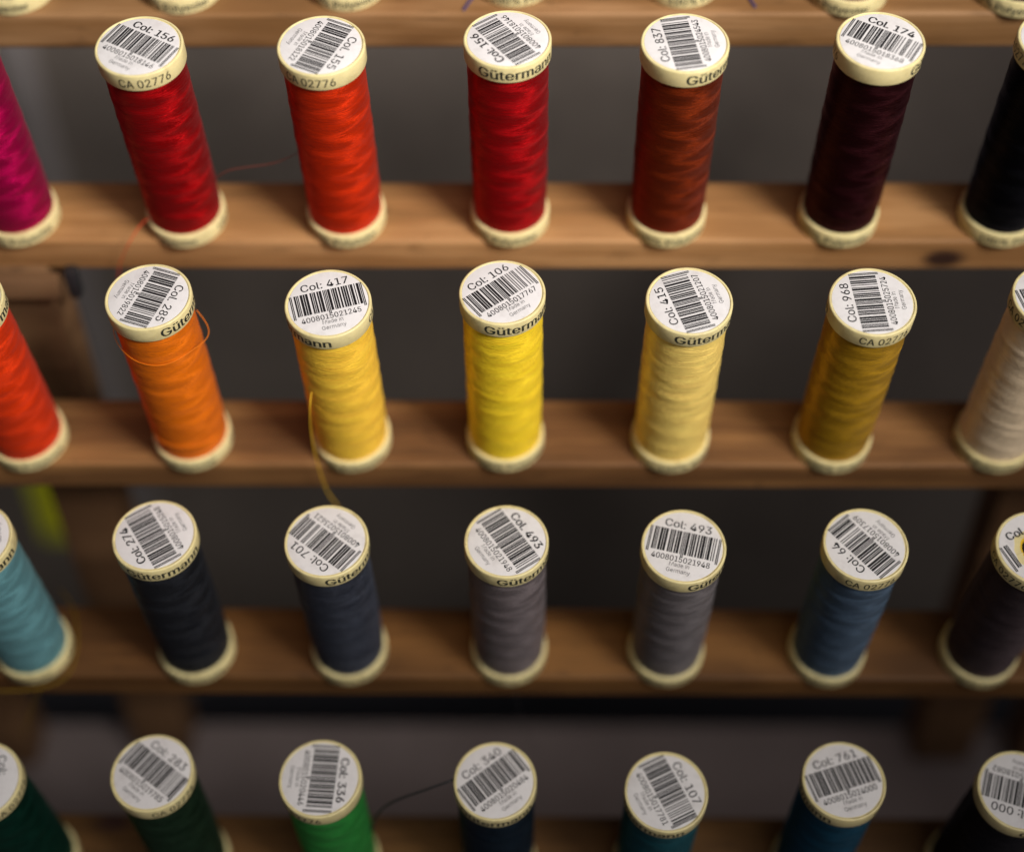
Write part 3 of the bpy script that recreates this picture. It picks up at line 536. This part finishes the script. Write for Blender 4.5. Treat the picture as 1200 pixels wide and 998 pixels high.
    r''',2,58,3,2,59,58,1,59,2,1,0,59]],"t":[223,[200,373,200,321,6,321,6,373,64,463,124,463,124,96,126,75,134,60,147,52,167,49,174,49,182,50,191,51,198,53,209,2,200,-1,189,-3,177,-4,165,-4,123,2,90,21,70,51,64,91],[23,5,4,23,6,5,2,0,3,2,1,0,23,7,6,22,7,23,22,8,7,22,9,8,13,15,14,22,10,9,12,15,13,21,10,22,11,15,12,10,15,11,21,15,10,20,15,21,19,15,20,19,16,15,19,17,16,19,18,17]],"y":[383,[47,-136,60,-84,70,-86,87,-88,102,-87,116,-82,128,-73,139,-57,148,-35,160,-1,17,373,83,373,162,152,174,119,184,85,193,52,202,20,181,20,190,52,199,85,209,119,220,152,300,373,365,373,201,-57,188,-84,173,-105,156,-122,137,-133,115,-140,90,-143,76,-142,63,-141,54,-139],[9,11,10,9,12,11,21,23,22,21,24,23,9,13,12,20,24,21,19,16,20,16,24,20,9,14,13,18,15,19,15,16,19,9,18,14,18,15,14,9,17,18,9,16,17,9,24,16,8,24,9,7,24,8,7,25,24,6,25,7,5,25,6,4,25,5,4,26,25,0,2,1,0,3,2,3,26,4,0,26,3,0,27,26,0,28,27,0,29,28,33,29,0,32,29,33,32,30,29,31,30,32]],"\u00fc":[403,[131,435,116,438,103,447,94,460,91,475,94,490,103,503,116,512,131,514,146,512,159,503,168,490,170,475,168,460,159,447,146,438,179,-5,144,-1,113,11,87,30,68,58,56,93,52,137,52,373,112,373,112,142,117,103,135,74,161,55,197,49,222,52,245,61,264,75,279,95,288,120,291,150,291,373,351,373,351,0,293,0,293,90,302,90,281,46,253,17,218,0,272,435,257,438,244,447,235,460,232,475,235,490,244,503,257,512,272,514,287,512,300,503,309,490,312,475,309,460,300,447,287,438],[22,24,23,22,25,24,35,37,36,35,38,37,34,38,35,22,26,25,21,26,22,33,41,34,41,38,34,21,27,26,32,40,33,40,41,33,20,27,21,32,42,40,42,39,40,42,38,41,31,42,32,20,28,27,30,42,31,19,28,20,19,29,28,29,42,30,19,42,29,19,43,42,39,38,42,18,43,19,18,44,43,17,44,18,17,16,44,52,54,53,51,54,52,51,55,54,50,55,51,50,56,55,50,57,56,49,57,50,48,57,49,48,58,57,47,58,48,47,59,58,46,59,47,46,60,59,45,60,46,7,9,8,6,9,7,6,10,9,5,10,6,5,11,10,5,12,11,4,12,5,3,12,4,3,13,12,2,13,3,2,14,13,1,14,2,1,15,14,0,15,1]],"1d":[413,[90,57,196,57,196,439,82,414,82,475,195,500,263,500,263,57,366,57,366,0,90,0],[4,6,5,4,2,6,2,7,6,3,2,4,1,7,2,10,1,0,10,7,1,10,8,7,10,9,8]]}'''))


def text_raw(s, wide_one=False):
    """Flat triangulated text, cap height 1, starting at x = 0: (verts, faces, width)."""
    V, F = [], []
    x = 0.0
    for ch in s:
        if ch == ' ':
            x += 0.38
            continue
        adv, pts, tri = GLYPHS['1d' if (ch == '1' and wide_one) else ch]
        b = len(V)
        V += [(x + pts[i] / 500, pts[i + 1] / 500) for i in range(0, len(pts), 2)]
        F += [(tri[i] + b, tri[i + 1] + b, tri[i + 2] + b) for i in range(0, len(tri), 3)]
        x += adv / 500
    x0 = min(v[0] for v in V)
    x1 = max(v[0] for v in V)
    return [(a_ - x0, y) for a_, y in V], F, x1 - x0


def flat_text(s, cap, width=None, cx=0.0, cy=0.0, bold=0.0):
    """Text lying in the xy plane, centred at (cx, cy), in mm: a list of (verts, faces, layer)."""
    vs_, fs, wd = text_raw(s, True)
    sx = cap if width is None else width / wd
    out = []
    for q, dx in enumerate((0,) if not bold else (-bold, 0, bold)):
        out.append(([((x - wd / 2) * sx + cx + dx, (y - 0.5) * cap + cy) for x, y in vs_], fs, q * 0.006))
    return out


def join2(name, layers, mat):
    V, F = [], []
    for co, fs, z in layers:
        b = len(V)
        V += [(x * MM, y * MM, z * MM) for x, y in co]
        F += [tuple(i + b for i in f) for f in fs]
    return mesh_from(name, V, F, False, mat)


def wrap_text(name, s, cap, width, R, z, bold=0.0, mat=None):
    """Text wrapped round a cylinder, centred at the front (-y)."""
    vs_, fs, wd = text_raw(s)
    bm = bmesh.new()
    for q, dx in enumerate((0,) if not bold else (-bold, 0, bold)):
        bv = [bm.verts.new(((x / wd - 0.5) * width + dx, (y - 0.5) * cap, q * 0.006)) for x, y in vs_]
        for f in fs:
            try:
                bm.faces.new([bv[i] for i in f])
            except ValueError:
                pass
    x = -width / 2 + 0.45
    while x < width / 2:
        bmesh.ops.bisect_plane(bm, geom=bm.verts[:] + bm.edges[:] + bm.faces[:], plane_co=(x, 0, 0), plane_no=(1, 0, 0), dist=1e-5)
        x += 0.45
    for v in bm.verts:
        a_ = v.co.x / R
        rr = R + v.co.z
        v.co = Vector((rr * math.sin(a_), -rr * math.cos(a_), z + v.co.y)) * MM
    me = bpy.data.meshes.new(name)
    bm.to_mesh(me)
    bm.free()
    if mat:
        me.materials.append(mat)
    return me


LC = ['0001101', '0011001', '0010011', '0111101', '0100011', '0110001', '0101111', '0111011', '0110111', '0001011']
PAR = ['LLLLLL', 'LLGLGG', 'LLGGLG', 'LLGGGL', 'LGLLGG', 'LGGLLG', 'LGGGLL', 'LGLGLG', 'LGLGGL', 'LGGLGL']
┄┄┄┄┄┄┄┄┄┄
» **What you need to do**
Repeat the data above exactly, but not the pictures.

» **The answer**
Write part 3 of the bpy script that recreates this picture. It picks up at line 536. This part finishes the script. Write for Blender 4.5. Treat the picture as 1200 pixels wide and 998 pixels high.
    r''',2,58,3,2,59,58,1,59,2,1,0,59]],"t":[223,[200,373,200,321,6,321,6,373,64,463,124,463,124,96,126,75,134,60,147,52,167,49,174,49,182,50,191,51,198,53,209,2,200,-1,189,-3,177,-4,165,-4,123,2,90,21,70,51,64,91],[23,5,4,23,6,5,2,0,3,2,1,0,23,7,6,22,7,23,22,8,7,22,9,8,13,15,14,22,10,9,12,15,13,21,10,22,11,15,12,10,15,11,21,15,10,20,15,21,19,15,20,19,16,15,19,17,16,19,18,17]],"y":[383,[47,-136,60,-84,70,-86,87,-88,102,-87,116,-82,128,-73,139,-57,148,-35,160,-1,17,373,83,373,162,152,174,119,184,85,193,52,202,20,181,20,190,52,199,85,209,119,220,152,300,373,365,373,201,-57,188,-84,173,-105,156,-122,137,-133,115,-140,90,-143,76,-142,63,-141,54,-139],[9,11,10,9,12,11,21,23,22,21,24,23,9,13,12,20,24,21,19,16,20,16,24,20,9,14,13,18,15,19,15,16,19,9,18,14,18,15,14,9,17,18,9,16,17,9,24,16,8,24,9,7,24,8,7,25,24,6,25,7,5,25,6,4,25,5,4,26,25,0,2,1,0,3,2,3,26,4,0,26,3,0,27,26,0,28,27,0,29,28,33,29,0,32,29,33,32,30,29,31,30,32]],"\u00fc":[403,[131,435,116,438,103,447,94,460,91,475,94,490,103,503,116,512,131,514,146,512,159,503,168,490,170,475,168,460,159,447,146,438,179,-5,144,-1,113,11,87,30,68,58,56,93,52,137,52,373,112,373,112,142,117,103,135,74,161,55,197,49,222,52,245,61,264,75,279,95,288,120,291,150,291,373,351,373,351,0,293,0,293,90,302,90,281,46,253,17,218,0,272,435,257,438,244,447,235,460,232,475,235,490,244,503,257,512,272,514,287,512,300,503,309,490,312,475,309,460,300,447,287,438],[22,24,23,22,25,24,35,37,36,35,38,37,34,38,35,22,26,25,21,26,22,33,41,34,41,38,34,21,27,26,32,40,33,40,41,33,20,27,21,32,42,40,42,39,40,42,38,41,31,42,32,20,28,27,30,42,31,19,28,20,19,29,28,29,42,30,19,42,29,19,43,42,39,38,42,18,43,19,18,44,43,17,44,18,17,16,44,52,54,53,51,54,52,51,55,54,50,55,51,50,56,55,50,57,56,49,57,50,48,57,49,48,58,57,47,58,48,47,59,58,46,59,47,46,60,59,45,60,46,7,9,8,6,9,7,6,10,9,5,10,6,5,11,10,5,12,11,4,12,5,3,12,4,3,13,12,2,13,3,2,14,13,1,14,2,1,15,14,0,15,1]],"1d":[413,[90,57,196,57,196,439,82,414,82,475,195,500,263,500,263,57,366,57,366,0,90,0],[4,6,5,4,2,6,2,7,6,3,2,4,1,7,2,10,1,0,10,7,1,10,8,7,10,9,8]]}'''))


def text_raw(s, wide_one=False):
    """Flat triangulated text, cap height 1, starting at x = 0: (verts, faces, width)."""
    V, F = [], []
    x = 0.0
    for ch in s:
        if ch == ' ':
            x += 0.38
            continue
        adv, pts, tri = GLYPHS['1d' if (ch == '1' and wide_one) else ch]
        b = len(V)
        V += [(x + pts[i] / 500, pts[i + 1] / 500) for i in range(0, len(pts), 2)]
        F += [(tri[i] + b, tri[i + 1] + b, tri[i + 2] + b) for i in range(0, len(tri), 3)]
        x += adv / 500
    x0 = min(v[0] for v in V)
    x1 = max(v[0] for v in V)
    return [(a_ - x0, y) for a_, y in V], F, x1 - x0


def flat_text(s, cap, width=None, cx=0.0, cy=0.0, bold=0.0):
    """Text lying in the xy plane, centred at (cx, cy), in mm: a list of (verts, faces, layer)."""
    vs_, fs, wd = text_raw(s, True)
    sx = cap if width is None else width / wd
    out = []
    for q, dx in enumerate((0,) if not bold else (-bold, 0, bold)):
        out.append(([((x - wd / 2) * sx + cx + dx, (y - 0.5) * cap + cy) for x, y in vs_], fs, q * 0.006))
    return out


def join2(name, layers, mat):
    V, F = [], []
    for co, fs, z in layers:
        b = len(V)
        V += [(x * MM, y * MM, z * MM) for x, y in co]
        F += [tuple(i + b for i in f) for f in fs]
    return mesh_from(name, V, F, False, mat)


def wrap_text(name, s, cap, width, R, z, bold=0.0, mat=None):
    """Text wrapped round a cylinder, centred at the front (-y)."""
    vs_, fs, wd = text_raw(s)
    bm = bmesh.new()
    for q, dx in enumerate((0,) if not bold else (-bold, 0, bold)):
        bv = [bm.verts.new(((x / wd - 0.5) * width + dx, (y - 0.5) * cap, q * 0.006)) for x, y in vs_]
        for f in fs:
            try:
                bm.faces.new([bv[i] for i in f])
            except ValueError:
                pass
    x = -width / 2 + 0.45
    while x < width / 2:
        bmesh.ops.bisect_plane(bm, geom=bm.verts[:] + bm.edges[:] + bm.faces[:], plane_co=(x, 0, 0), plane_no=(1, 0, 0), dist=1e-5)
        x += 0.45
    for v in bm.verts:
        a_ = v.co.x / R
        rr = R + v.co.z
        v.co = Vector((rr * math.sin(a_), -rr * math.cos(a_), z + v.co.y)) * MM
    me = bpy.data.meshes.new(name)
    bm.to_mesh(me)
    bm.free()
    if mat:
        me.materials.append(mat)
    return me


LC = ['0001101', '0011001', '0010011', '0111101', '0100011', '0110001', '0101111', '0111011', '0110111', '0001011']
PAR = ['LLLLLL', 'LLGLGG', 'LLGGLG', 'LLGGGL', 'LGLLGG', 'LGGLLG', 'LGGGLL', 'LGLGLG', 'LGLGGL', 'LGGLGL']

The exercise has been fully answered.